Dataset rows:

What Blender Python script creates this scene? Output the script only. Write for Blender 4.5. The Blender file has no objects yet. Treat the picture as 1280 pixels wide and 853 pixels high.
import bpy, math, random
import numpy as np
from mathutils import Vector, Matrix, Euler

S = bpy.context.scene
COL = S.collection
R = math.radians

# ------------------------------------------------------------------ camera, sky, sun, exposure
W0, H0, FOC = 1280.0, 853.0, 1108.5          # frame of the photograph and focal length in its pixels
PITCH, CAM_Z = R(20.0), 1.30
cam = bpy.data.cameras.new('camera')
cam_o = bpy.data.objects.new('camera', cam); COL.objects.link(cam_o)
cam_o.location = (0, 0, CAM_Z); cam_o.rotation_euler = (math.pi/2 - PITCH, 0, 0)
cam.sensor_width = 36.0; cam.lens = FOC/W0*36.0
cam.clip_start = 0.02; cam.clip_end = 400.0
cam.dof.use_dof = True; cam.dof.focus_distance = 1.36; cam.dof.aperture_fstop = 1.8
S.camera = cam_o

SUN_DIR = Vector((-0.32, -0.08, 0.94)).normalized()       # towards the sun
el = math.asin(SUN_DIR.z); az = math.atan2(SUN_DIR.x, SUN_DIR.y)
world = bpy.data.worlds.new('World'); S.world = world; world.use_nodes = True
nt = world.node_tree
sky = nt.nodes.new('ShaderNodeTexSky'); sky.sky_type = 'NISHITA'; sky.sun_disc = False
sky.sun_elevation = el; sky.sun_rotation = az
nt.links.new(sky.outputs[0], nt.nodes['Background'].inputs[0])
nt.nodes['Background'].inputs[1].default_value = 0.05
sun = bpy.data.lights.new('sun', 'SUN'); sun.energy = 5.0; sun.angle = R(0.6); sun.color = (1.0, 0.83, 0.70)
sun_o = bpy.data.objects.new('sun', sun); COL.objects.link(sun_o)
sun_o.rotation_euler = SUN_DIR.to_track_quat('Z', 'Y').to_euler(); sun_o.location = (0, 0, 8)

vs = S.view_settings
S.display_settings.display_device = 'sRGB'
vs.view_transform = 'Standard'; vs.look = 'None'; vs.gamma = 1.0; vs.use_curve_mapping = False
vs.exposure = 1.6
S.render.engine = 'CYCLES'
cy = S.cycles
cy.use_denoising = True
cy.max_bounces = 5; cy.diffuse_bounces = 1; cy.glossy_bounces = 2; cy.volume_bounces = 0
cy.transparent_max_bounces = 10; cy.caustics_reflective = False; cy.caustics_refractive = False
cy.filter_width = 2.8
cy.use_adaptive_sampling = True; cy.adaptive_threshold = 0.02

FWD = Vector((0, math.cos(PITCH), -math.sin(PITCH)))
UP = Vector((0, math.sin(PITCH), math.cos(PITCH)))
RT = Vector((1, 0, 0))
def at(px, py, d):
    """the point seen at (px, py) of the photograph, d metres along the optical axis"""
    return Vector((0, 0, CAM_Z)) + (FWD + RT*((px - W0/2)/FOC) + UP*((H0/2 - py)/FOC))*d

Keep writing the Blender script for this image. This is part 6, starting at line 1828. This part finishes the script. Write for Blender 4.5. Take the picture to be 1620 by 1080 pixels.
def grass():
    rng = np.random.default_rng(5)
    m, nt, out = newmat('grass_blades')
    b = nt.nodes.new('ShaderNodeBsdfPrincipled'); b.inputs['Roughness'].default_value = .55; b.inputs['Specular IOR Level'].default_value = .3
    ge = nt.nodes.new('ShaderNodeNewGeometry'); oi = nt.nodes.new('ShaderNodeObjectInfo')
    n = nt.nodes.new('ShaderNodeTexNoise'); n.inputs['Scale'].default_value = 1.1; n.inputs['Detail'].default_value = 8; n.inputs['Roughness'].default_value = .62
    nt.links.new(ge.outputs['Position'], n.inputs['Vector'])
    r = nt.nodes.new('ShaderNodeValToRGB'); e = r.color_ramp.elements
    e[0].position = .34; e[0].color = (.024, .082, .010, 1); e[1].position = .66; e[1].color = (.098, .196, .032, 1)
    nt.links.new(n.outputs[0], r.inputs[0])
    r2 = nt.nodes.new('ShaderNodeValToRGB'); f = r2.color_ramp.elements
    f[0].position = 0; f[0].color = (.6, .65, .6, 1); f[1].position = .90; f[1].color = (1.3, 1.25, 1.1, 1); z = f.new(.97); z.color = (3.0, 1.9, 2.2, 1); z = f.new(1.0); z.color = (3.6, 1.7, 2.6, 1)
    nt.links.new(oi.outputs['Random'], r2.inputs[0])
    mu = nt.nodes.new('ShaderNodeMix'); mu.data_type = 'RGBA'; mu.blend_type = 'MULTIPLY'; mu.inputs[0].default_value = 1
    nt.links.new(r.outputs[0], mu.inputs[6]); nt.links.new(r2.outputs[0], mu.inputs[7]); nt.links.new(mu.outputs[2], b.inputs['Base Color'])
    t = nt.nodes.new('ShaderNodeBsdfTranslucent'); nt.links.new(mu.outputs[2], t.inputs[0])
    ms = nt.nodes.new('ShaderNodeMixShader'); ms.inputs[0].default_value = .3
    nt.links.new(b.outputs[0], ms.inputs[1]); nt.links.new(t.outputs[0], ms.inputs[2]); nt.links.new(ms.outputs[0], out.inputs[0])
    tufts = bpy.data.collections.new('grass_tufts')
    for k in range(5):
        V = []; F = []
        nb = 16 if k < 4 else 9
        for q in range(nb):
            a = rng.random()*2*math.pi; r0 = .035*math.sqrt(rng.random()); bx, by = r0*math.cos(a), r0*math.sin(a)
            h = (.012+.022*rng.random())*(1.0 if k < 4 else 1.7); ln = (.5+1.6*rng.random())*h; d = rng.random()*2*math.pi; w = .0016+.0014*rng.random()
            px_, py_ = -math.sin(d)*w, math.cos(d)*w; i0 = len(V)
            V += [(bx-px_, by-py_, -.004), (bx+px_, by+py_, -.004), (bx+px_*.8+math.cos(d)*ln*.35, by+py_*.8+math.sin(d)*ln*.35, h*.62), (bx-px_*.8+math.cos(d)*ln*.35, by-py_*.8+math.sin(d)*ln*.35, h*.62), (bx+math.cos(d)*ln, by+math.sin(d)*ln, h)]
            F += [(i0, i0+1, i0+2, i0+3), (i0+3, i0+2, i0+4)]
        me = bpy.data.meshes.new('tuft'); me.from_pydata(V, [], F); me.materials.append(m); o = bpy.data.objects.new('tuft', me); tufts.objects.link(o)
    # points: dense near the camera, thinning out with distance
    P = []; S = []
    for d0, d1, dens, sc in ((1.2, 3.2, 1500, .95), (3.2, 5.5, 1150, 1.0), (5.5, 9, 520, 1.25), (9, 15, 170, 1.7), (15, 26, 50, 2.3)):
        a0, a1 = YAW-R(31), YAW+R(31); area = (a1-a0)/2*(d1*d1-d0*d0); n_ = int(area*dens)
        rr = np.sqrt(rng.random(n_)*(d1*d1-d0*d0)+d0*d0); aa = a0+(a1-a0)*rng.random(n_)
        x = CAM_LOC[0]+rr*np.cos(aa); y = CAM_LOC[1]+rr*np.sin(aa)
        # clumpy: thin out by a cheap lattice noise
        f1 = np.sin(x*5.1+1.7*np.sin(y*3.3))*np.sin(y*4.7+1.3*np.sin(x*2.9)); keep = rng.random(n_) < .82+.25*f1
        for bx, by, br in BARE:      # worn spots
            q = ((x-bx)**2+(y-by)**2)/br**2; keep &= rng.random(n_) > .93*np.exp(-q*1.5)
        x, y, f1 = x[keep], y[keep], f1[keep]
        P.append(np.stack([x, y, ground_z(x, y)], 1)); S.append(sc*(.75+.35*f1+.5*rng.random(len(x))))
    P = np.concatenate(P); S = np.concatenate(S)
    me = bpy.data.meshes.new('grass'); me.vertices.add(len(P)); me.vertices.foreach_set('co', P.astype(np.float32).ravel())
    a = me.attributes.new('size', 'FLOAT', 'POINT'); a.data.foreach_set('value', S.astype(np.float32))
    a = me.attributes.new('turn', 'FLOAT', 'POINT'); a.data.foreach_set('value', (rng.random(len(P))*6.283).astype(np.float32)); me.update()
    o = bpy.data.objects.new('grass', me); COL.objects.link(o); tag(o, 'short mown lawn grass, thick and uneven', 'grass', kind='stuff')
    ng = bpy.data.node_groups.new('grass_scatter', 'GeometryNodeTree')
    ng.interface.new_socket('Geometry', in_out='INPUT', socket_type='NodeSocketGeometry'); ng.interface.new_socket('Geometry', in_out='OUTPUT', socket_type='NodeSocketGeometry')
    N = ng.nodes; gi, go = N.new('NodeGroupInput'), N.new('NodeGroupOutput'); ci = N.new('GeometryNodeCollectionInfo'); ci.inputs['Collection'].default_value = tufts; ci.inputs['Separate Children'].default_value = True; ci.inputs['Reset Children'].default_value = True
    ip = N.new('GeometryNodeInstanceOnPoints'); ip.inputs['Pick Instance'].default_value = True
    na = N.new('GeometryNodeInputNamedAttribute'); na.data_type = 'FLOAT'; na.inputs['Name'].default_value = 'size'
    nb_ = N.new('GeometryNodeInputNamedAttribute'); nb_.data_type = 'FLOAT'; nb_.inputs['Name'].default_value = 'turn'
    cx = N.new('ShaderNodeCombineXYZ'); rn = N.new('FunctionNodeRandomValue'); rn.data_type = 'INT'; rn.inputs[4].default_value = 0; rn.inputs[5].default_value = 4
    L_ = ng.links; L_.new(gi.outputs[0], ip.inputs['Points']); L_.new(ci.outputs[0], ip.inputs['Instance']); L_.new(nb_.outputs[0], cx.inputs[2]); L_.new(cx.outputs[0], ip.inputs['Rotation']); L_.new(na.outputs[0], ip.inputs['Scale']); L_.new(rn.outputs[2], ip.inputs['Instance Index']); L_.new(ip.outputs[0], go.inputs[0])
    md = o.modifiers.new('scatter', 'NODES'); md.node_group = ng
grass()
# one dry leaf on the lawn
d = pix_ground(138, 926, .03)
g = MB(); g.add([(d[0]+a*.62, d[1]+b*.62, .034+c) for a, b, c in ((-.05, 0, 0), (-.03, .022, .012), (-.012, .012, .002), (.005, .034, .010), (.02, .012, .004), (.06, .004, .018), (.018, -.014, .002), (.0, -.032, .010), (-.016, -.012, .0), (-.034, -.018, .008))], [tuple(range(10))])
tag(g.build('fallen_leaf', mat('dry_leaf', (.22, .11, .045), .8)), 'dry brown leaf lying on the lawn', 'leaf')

▶ What the task requires: Reproduce the entries exactly, starting at their first line and stopping after the line with "R = math.radians".

▶ Solved exercise:
What Blender Python script creates this scene? Output the script only. Write for Blender 4.5. The Blender file has no objects yet. Treat the picture as 1280 pixels wide and 853 pixels high.
import bpy, math, random
import numpy as np
from mathutils import Vector, Matrix, Euler

S = bpy.context.scene
COL = S.collection
R = math.radians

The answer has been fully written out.